The rivals are quieting the bickering to address the venerable Alfred E. Smith Memorial Foundation Dinner, a white-tie gala Thursday evening at New York City's Waldorf Astoria Hotel that has been a required stop for politicians since the end of World War II.

In keeping with tradition, both candidates have prepared lighthearted fare for the fundraising event organized by the Catholic Archdiocese of New York for the benefit of needy children.

That was the case almost precisely four years ago when Obama and GOP nominee John McCain poked fun at themselves and each other just a day after an intense presidential debate at Hofstra University on Long Island.

As in 2008, this year's dinner comes in the wake of a confrontational debate, also at Hofstra, lending an air of drama to the pivot from acrimony to humor.

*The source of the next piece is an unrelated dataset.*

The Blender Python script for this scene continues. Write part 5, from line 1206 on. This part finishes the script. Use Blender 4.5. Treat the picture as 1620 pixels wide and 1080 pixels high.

What's more, the dinner's host is Cardinal Timothy M. Dolan, president of the U.S. Conference of Catholic Bishops, which has clashed with the Obama administration over contraception provisions in the new health care law. Dolan has said he received "stacks of mail" protesting the dinner invitation to Obama. But Dolan has sought to avoid playing political favorites, even delivering benedictions at both the Republican and Democratic national conventions this summer.

The political dinner in New York is named for the former four-term Democratic governor of New York who lost the 1928 presidential race Republican Herbert Hoover. Smith was the first Catholic to run for president.

While the Catholic Church has differences with Obama on abortion, contraception and same-sex marriage, the Conference of Catholic Bishops also has clashed with Republicans, opposing GOP budget plans that cut programs for the poor and criticizing efforts to deny illegal immigrants tax refunds from the $1,000-per-child tax credit.